"Rubin leaves Citi on a low note" from the Wall Street Journal is clearly an understatement. Here is one of the alleged titans of our economy as Secretary of the Treasury in the Clinton administration, head of Goldman Sachs and adviser to the now very troubled Citi whom the taxpayers have injected with oodles of cash - and with them still having yesterday to part with a key asset to have the money on hand the Feds think they need.
Rubin, who bagged a cool $115 million for his bad advice - and told the Wall St. Journal in November that he could have earned a lot more elsewhere - says the following in his swan song letter to Citigroup:
The former Treasury secretary was credited with helping control two big financial crises during his time in Washington: the Mexican peso devaluation and the Asian financial meltdown. But he acknowledges that he underestimated the scale of the current financial crisis.

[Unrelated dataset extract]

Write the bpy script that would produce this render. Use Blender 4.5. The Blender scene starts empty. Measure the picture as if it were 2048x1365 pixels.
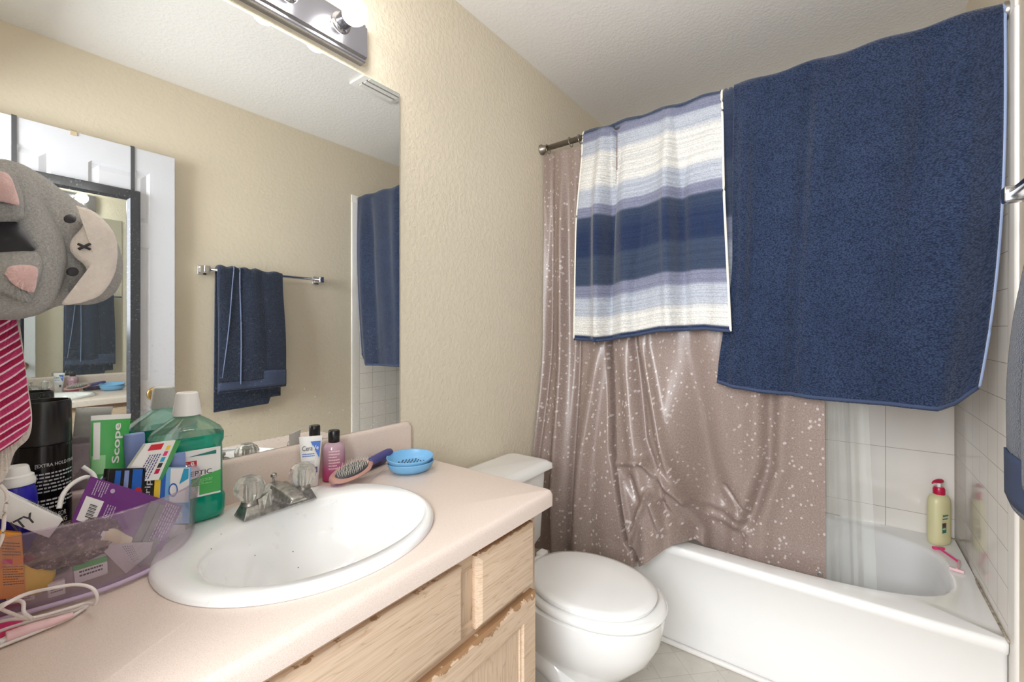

In his resignation letter to Citigroup Chief Executive Vikram Pandit, Mr. Rubin wrote that his "great regret is that I and so many of us who have been involved in this industry for so long did not recognize the serious possibility of the extreme circumstances that the financial system faces today."Mr. Rubin, who most recently served as a Citigroup director and senior counselor, was also an economic adviser to Barack Obama's campaign. He wrote in his resignation letter that he wants "to intensify my engagement with public policy."
He could start by returning some of his undeserved pay and could reconsider the role of advisers who have no responsibility in advisory capacities at big financial houses.